Pelemahan dolar terjadi di tengah meningkatnya kekhawatiran terhadap tensi dagang AS dan China serta tekanan pada sektor perbankan regional di AS. Selain itu, penutupan pemerintahan AS juga menyebabkan tertundanya publikasi sejumlah data ekonomi penting, membuat pelaku pasar kehilangan arah yang jelas terhadap kondisi ekonomi AS terkini.
Presiden AS Donald Trump mengakui bahwa rencana tarif 100% atas barang asal China tidak akan berkelanjutan, meski ia tetap menyalahkan Beijing atas kebuntuan terbaru dalam negosiasi perdagangan.

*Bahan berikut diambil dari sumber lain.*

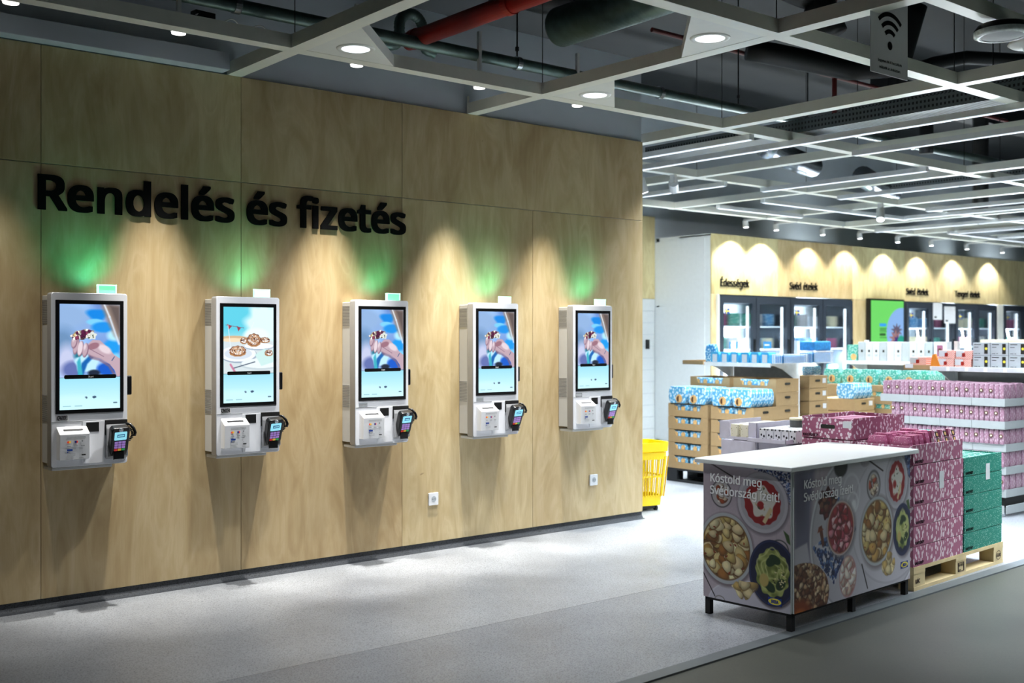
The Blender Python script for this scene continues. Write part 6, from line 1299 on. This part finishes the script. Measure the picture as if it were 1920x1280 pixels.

Trump juga mengonfirmasi akan bertemu Presiden China Xi Jinping dalam dua pekan ke depan di Korea Selatan, sebagai upaya meredakan ketegangan.
"Terjadi sedikit aksi jual terhadap dolar AS karena permintaan aset aman mulai beralih," ujar Steve Englander, Global Head of G10 FX Research di Standard Chartered, dikutip dari Reuters.
Ia menambahkan bahwa berita mengenai China dan kondisi kredit di sektor perbankan regional AS turut menekan sentimen terhadap dolar.